Publication Day

I’m having a little private celebration today, to mark the publication of a new book – THE ORCHARD BOOK OF GRIMM’S FAIRYTALES.  It’s not really new, which is why I’m going to stay low-key with the tequila slammers. It’s a reissue, rejacketed and rebooted, but it’s cause for celebration nonetheless.

In many ways producing a book is a bit like having a child. There’s the sublime moment of conception as you get the idea, followed by a few halcyon days when you imagine all sorts of incredible outcomes for your little sprog. That’s followed by a seemingly never-ending period of hard slog counterbalanced by moments of pride and sense of achievement.
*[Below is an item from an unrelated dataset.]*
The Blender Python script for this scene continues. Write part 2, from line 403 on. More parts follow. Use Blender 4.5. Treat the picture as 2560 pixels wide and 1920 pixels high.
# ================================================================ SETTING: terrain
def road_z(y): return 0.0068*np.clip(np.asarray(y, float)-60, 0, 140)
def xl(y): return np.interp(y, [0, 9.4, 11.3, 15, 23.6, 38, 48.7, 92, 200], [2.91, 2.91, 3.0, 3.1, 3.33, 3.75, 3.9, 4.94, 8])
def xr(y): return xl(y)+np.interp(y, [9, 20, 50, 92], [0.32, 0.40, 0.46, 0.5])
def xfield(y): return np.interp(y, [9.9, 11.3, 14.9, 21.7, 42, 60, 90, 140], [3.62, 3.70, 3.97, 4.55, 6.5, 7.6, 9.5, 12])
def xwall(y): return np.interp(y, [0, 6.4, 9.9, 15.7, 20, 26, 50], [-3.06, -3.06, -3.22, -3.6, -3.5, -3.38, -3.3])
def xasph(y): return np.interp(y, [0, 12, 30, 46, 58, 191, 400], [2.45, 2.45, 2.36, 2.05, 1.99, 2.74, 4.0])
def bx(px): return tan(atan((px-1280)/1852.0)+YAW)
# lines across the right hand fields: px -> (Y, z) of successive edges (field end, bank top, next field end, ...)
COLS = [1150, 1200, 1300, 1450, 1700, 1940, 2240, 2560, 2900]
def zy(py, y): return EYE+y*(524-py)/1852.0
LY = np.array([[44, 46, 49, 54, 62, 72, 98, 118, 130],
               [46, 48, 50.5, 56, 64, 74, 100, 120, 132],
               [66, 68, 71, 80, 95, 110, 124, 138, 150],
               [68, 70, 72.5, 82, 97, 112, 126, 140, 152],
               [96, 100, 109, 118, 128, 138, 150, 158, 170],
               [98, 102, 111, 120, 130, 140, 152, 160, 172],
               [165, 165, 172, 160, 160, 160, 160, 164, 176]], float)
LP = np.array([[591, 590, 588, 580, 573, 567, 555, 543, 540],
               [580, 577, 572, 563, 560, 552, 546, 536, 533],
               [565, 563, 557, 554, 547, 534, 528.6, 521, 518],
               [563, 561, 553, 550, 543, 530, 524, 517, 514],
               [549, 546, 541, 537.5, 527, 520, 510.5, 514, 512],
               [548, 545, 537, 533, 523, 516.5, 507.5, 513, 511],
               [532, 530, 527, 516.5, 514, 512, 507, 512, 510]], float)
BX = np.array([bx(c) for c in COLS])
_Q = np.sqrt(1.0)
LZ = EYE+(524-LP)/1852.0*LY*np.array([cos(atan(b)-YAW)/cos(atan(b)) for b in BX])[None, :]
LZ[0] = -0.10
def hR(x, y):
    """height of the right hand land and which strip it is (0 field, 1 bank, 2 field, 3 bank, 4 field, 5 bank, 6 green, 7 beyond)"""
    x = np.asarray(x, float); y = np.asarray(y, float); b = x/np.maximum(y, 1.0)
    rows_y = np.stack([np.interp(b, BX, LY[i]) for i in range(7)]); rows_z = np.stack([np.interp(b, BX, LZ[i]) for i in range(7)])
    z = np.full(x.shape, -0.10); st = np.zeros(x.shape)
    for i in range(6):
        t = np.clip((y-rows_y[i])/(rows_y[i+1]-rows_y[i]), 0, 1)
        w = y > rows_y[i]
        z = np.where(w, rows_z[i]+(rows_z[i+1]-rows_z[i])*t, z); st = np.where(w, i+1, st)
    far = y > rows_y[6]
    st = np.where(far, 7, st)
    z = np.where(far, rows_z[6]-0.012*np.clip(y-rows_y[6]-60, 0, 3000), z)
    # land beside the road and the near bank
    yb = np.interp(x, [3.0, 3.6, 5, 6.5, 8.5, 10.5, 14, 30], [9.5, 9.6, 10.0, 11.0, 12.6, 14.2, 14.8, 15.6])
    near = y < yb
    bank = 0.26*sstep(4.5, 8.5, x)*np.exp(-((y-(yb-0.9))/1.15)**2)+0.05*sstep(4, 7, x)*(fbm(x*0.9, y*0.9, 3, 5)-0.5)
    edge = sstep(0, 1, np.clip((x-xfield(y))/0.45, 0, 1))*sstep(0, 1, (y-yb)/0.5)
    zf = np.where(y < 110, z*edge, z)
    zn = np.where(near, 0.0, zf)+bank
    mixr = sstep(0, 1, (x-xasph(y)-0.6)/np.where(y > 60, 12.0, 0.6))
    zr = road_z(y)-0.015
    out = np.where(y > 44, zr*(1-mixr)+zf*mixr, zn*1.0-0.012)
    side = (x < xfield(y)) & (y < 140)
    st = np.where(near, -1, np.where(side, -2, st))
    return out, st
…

When the book is launched you do everything in your power to make sure it reaches its full of potential.  You convince your publishers to do a proper launch, you agree to school visits in difficult-to-get-to places, you do festival appearances, talks to student teachers, interviews with bloggers.  You network the good reviews online and check the book’s amazon ranking with a zeal that could be taken for definite symptons of ocd.

But at some point you have to let go.  There’s other bunnies wanting your attention and there’s not much more you can do for that one particular book, save taking it around schools with you to show kids.  Still, you can’t help worrying about it.  In my case, I worry about the characters in the books rather than the work itself.  I think of them as real people, and I hate the fact that the world might be ignoring them.  I suppose my old friend the author/reviewer/beard grower Philip Ardagh will have a good old-fashioned giggle when he reads I’m admitting to any sort of emotion, but it’s true.  I’m the literary equivalent of a helicopter parent; I find it difficult to let go of my characters and fret about their future.

Not that my anxiousness makes any difference to book sales.  Every work has a

'What do you think female cats prefer, dear? Mice or chocolate?'

journey to make and in the long run there’s precious little you can do to alter the current.  THE ORCHARD BOOK OF GRIMM’S FAIRY TALES has had a very interesting journey so far.  Commissioned by the wonderful Rosemary Davis at Orchard before they became part of the Hachette group, it was originally published in 2002.  Emma-Chichister Clark did the illustrations, and she picked up on the black humour I used to give the stories a contemporary feel. The witch in Hansel And Gretel looks like she buys her home decor from Cath Kidson, Snow White looks like she’s modelling Laura Ashley, and Rapunzel’s tower stands chameleon-like among the trees.

At some point before publication, the sales team suggested we change the title to THE SLEEPING PRINCESS and other tales from Grimm.  There was a reason that made sense at the time but I can’t remember what it was. The book got quite a few good reviews, had co-editions in Spain, Italy and Greece, all territories where my books tend to do well – and that was it, basically.  We didn’t have a bestseller on our hands but we shifted enough copies to stay in print and get stocked by the shops, mostly the independents in well-to-do areas.

Then in 2006, MacElderry Books in America picked it up. We got an accolade, some seriously good reviews, and lots more sales.  A paperback edition for the UK had been on the cards for a while but Orchard decided to relaunch in hardback with a new title and a new jacket. The title was changed back to THE ORCHARD BOOK OF GRIMM’S FAIRY TALES, to bring it in line with their successful gift book series.

'I told that illustrator I wanted a beard like Philip Ardagh's, not feet!'

There’s also going to be a spin-off series, called GRIMM’S FAIRY TALES.  I’ve adapted eight of the stories for younger readers and each one is going to have its own little book, illustrated by Cecilia Johannsen.  Her style is very different from Emma’s, so it’s been really interesting seeing what she makes of each story.  The series is published in pairs, two a month starting in January 2012.  So there’s life in the The Sleeping Princess yet [I’ve omitted the word ‘old’ before ‘the sleeping’ as in my world, fairy tale princesses never get old].  It’s a literary rebirth, a read-aloud reincarnation!

I wonder if it’s too early in the day for that tequila…?



Filed under My story

3 responses to “Publication Day

  1. Happy Publication Day – but we have the original (and best?) version bought for the Teen many years ago.

    • You lot have taste, Mary. The text is still the same, only the cover has been changed. The new series is aimed at much younger kids, though, so it’s virtually new text cover to cover.